Lebih lanjut lagi, sebagai patokan cara hidup dan bertingkah laku (way of life) layaknya demokrasi. Bagaimana kita menjalankan demokrasi? Seperti apa cara yang harus ditempuh untuk menegakan demokrasi?

Ada banyak, tapi akan kita fokuskan pada satu poin yang sangat relevan dengan kondisi negara kita, yaitu tidak boleh menghalalkan segala cara untuk mencapai tujuan. Memang prinsip ini merupakan hal yang sangat mendasar sekali, tetapi jika tidak memperhatikan prinsip tersebut maka kita tidak akan sampai di negara demokrasi.
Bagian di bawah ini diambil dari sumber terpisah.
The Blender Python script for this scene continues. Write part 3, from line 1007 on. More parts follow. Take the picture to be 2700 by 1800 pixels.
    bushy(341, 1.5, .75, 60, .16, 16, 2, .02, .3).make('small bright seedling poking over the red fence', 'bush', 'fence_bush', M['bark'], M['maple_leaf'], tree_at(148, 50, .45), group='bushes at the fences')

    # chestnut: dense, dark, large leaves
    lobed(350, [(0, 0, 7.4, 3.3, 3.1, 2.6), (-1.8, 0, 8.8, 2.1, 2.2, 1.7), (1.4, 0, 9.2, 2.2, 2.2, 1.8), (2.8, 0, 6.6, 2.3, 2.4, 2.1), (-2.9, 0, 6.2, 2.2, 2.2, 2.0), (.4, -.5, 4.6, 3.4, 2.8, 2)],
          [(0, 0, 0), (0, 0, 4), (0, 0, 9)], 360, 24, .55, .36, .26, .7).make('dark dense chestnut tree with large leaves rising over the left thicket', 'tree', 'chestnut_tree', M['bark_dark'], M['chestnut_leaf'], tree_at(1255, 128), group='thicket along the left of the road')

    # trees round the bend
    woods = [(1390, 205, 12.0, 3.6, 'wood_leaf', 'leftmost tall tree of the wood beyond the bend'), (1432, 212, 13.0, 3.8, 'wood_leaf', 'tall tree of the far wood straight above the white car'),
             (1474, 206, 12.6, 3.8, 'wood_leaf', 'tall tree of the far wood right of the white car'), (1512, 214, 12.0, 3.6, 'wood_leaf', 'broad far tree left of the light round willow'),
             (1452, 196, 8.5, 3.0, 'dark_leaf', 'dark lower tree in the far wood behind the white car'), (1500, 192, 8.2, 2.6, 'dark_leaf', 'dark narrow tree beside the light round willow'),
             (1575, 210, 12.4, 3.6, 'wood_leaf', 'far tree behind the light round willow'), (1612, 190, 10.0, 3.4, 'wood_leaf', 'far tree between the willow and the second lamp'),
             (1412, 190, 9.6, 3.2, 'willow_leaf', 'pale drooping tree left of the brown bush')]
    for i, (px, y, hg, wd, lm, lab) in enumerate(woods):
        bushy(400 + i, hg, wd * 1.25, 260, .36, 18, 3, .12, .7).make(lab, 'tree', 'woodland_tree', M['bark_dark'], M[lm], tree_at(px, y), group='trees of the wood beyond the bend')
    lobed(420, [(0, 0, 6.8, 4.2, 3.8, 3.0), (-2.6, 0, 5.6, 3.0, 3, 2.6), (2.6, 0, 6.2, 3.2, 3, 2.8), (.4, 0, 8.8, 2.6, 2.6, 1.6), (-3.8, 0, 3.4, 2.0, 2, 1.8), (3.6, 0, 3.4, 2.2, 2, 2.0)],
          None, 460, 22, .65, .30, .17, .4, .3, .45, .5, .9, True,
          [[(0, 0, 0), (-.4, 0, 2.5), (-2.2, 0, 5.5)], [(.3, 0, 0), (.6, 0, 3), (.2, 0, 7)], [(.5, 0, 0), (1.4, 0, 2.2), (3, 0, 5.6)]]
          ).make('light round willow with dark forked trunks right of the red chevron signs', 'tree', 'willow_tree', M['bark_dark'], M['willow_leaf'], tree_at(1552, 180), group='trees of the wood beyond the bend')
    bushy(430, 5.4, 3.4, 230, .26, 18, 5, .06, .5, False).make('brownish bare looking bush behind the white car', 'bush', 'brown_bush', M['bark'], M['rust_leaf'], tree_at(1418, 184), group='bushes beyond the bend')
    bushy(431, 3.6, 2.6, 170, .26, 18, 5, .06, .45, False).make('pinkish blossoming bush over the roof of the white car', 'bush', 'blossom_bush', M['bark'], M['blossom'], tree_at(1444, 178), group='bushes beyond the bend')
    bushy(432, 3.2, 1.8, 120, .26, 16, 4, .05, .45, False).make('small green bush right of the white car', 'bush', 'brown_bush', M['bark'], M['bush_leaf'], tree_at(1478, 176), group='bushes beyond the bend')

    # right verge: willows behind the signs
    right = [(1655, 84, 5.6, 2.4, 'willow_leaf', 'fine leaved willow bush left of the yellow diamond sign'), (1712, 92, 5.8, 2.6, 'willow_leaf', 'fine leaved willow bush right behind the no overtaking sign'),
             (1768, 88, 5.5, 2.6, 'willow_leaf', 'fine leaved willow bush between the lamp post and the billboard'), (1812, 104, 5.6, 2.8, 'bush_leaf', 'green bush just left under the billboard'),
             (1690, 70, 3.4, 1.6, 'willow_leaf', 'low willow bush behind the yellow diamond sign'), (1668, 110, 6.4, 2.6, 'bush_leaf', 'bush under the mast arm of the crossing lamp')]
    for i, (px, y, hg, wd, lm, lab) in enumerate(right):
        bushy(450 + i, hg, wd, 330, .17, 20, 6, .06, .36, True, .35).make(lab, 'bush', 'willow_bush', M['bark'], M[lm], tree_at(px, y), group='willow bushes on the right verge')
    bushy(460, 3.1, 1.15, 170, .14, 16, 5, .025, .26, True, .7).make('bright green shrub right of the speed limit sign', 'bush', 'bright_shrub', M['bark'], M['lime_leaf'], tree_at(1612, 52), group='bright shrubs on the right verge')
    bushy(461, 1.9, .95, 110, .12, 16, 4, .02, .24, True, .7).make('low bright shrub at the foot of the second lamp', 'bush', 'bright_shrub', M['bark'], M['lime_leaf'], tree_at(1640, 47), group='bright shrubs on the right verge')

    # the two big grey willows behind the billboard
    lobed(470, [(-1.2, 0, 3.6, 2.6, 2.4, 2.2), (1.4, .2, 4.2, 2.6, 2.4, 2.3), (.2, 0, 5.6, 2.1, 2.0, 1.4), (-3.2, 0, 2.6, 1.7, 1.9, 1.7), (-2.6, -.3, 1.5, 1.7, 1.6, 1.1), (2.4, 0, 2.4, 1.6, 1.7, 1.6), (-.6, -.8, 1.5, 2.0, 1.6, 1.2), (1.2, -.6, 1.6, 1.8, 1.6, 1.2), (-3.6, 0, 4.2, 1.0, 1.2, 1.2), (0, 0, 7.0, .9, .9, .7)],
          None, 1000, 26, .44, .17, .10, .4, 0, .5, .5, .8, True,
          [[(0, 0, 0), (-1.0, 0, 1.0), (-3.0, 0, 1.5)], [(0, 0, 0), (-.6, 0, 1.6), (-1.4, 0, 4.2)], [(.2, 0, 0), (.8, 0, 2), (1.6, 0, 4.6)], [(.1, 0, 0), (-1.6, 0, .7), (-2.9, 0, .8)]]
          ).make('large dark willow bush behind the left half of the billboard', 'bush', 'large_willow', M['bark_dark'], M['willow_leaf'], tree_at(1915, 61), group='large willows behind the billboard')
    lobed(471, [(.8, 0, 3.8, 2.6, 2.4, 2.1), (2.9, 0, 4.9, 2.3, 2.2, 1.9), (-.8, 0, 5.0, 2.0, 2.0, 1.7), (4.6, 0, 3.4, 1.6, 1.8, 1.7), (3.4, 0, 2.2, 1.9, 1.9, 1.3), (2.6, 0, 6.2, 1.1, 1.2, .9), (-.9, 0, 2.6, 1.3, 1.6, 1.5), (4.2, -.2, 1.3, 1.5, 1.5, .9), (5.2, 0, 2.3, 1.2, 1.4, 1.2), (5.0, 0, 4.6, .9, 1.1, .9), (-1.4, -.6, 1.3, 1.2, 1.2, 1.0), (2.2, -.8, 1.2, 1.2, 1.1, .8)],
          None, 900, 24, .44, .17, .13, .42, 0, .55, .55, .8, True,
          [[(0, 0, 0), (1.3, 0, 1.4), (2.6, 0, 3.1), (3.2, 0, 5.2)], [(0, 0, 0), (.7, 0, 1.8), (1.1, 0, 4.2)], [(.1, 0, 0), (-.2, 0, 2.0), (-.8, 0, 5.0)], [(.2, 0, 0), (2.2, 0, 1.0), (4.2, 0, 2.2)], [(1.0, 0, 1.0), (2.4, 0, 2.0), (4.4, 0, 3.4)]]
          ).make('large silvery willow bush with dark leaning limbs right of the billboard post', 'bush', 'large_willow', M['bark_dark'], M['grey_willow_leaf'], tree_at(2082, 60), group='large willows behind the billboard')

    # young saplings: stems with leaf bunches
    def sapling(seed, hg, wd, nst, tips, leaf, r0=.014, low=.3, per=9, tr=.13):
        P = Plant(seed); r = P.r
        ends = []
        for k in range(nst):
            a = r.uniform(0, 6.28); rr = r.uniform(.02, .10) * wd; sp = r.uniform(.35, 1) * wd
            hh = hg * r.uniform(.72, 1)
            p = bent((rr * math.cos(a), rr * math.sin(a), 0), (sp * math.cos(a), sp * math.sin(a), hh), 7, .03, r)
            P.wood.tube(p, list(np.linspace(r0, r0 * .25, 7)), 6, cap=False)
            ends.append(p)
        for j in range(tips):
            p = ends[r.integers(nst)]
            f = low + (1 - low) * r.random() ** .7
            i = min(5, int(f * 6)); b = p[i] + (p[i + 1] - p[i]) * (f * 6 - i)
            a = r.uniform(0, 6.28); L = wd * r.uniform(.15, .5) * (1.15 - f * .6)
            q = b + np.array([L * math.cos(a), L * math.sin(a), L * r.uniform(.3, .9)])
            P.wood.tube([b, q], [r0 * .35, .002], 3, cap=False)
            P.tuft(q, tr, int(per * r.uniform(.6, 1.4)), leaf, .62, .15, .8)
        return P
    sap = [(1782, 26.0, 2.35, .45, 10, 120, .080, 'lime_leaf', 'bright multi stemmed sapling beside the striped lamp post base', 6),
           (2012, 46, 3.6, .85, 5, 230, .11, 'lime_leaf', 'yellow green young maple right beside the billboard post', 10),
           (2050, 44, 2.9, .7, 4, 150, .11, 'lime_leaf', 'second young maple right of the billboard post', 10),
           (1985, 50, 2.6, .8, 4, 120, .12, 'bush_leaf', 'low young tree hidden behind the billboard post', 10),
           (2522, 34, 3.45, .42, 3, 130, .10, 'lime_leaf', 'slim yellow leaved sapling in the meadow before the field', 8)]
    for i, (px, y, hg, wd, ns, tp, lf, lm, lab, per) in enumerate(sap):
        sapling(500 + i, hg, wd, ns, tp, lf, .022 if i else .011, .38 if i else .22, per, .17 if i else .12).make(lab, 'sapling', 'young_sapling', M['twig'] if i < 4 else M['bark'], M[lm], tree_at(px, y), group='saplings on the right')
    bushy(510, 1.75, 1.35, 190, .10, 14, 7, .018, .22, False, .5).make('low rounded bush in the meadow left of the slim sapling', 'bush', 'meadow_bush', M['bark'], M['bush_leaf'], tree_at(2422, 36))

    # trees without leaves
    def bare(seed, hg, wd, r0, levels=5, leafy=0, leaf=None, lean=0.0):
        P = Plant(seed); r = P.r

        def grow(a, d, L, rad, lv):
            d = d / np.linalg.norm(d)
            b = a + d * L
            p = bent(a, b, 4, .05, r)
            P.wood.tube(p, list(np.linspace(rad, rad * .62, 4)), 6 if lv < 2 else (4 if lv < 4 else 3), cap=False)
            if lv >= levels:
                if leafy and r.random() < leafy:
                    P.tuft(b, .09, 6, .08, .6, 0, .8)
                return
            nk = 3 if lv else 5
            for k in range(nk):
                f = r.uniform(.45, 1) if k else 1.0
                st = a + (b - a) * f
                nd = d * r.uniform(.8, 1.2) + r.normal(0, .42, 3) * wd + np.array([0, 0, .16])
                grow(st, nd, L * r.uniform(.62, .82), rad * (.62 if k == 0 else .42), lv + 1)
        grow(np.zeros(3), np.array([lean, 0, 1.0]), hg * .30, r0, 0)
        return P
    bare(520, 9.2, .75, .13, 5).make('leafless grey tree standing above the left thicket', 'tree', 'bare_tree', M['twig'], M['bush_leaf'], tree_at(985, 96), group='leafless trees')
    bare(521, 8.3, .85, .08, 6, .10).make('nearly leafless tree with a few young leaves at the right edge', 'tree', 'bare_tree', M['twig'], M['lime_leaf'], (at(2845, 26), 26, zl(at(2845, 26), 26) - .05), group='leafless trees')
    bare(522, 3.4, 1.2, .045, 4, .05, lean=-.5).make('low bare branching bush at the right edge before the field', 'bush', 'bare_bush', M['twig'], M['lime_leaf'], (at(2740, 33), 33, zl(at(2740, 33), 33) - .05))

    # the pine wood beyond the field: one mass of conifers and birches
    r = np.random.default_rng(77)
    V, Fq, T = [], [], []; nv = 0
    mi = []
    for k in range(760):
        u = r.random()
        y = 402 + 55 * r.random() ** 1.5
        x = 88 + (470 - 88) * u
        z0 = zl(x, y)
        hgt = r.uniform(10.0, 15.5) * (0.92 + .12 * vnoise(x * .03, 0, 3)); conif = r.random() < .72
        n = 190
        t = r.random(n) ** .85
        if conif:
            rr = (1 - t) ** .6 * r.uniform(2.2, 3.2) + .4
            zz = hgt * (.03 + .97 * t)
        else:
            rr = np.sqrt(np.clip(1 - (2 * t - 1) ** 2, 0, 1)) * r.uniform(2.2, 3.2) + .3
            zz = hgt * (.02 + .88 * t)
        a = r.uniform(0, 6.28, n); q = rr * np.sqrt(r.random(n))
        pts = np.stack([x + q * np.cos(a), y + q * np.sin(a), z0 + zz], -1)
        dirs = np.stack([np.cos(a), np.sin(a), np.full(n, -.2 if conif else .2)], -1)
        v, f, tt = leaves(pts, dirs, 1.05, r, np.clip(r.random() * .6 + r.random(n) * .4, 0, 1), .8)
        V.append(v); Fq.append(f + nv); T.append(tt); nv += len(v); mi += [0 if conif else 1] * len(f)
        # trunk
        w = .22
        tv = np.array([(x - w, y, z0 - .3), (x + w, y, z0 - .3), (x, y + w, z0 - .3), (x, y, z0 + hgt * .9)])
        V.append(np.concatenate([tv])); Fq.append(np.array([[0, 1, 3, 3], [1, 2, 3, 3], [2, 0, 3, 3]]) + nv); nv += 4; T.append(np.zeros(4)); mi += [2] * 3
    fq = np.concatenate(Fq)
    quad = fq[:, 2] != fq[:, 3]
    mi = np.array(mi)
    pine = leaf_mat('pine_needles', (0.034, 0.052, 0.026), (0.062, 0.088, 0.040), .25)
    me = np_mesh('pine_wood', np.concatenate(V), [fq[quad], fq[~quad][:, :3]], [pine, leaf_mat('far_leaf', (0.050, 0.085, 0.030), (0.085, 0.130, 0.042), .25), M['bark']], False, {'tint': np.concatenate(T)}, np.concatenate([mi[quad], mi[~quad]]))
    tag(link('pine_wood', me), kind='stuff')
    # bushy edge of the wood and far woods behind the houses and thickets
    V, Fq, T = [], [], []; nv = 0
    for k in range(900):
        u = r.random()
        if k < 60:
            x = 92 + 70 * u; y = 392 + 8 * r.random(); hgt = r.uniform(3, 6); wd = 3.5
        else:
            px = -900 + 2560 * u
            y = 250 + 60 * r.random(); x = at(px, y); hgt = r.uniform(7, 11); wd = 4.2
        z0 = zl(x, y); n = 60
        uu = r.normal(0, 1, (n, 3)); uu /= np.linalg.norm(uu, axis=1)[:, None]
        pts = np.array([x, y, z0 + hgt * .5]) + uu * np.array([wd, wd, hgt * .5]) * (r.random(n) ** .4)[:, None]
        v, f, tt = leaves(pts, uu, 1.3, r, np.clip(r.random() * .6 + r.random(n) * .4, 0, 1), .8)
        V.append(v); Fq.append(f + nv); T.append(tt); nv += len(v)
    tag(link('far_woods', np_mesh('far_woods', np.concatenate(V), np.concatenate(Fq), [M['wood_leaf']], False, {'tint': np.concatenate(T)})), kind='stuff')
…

Filsuf yang sangat terkenal akan pemikiranya dari Prancis, Albert Camus menyatakan “Indeed the end justifies the means. But what justifies the end? The means?” memiliki arti, demokrasi mengalami kehancuran bila terjadi pertikaian yang tidak diselesaikan secara cepat dan tepat terkait cara dan tujuan.

Penerapan prinsip ini harus diperjuangkan secara hati-hati menggunakan etika, sebab hal ini menjadi ukuran nilai politik yang bermoral. Demokrasi tidak terbayang tanpa akhlak. Demokrasi memerlukan tingkat kepercayaan diri yang tinggi bebas dari rasa kekhawatiran, kecemasan dan pesimis. (*)

(*) Anas Sholihuddin adalah mahasiswa angkatan 2022 pada Program Studi Hukum Keluarga Islam Fakultas Syariah IAIN Kediri.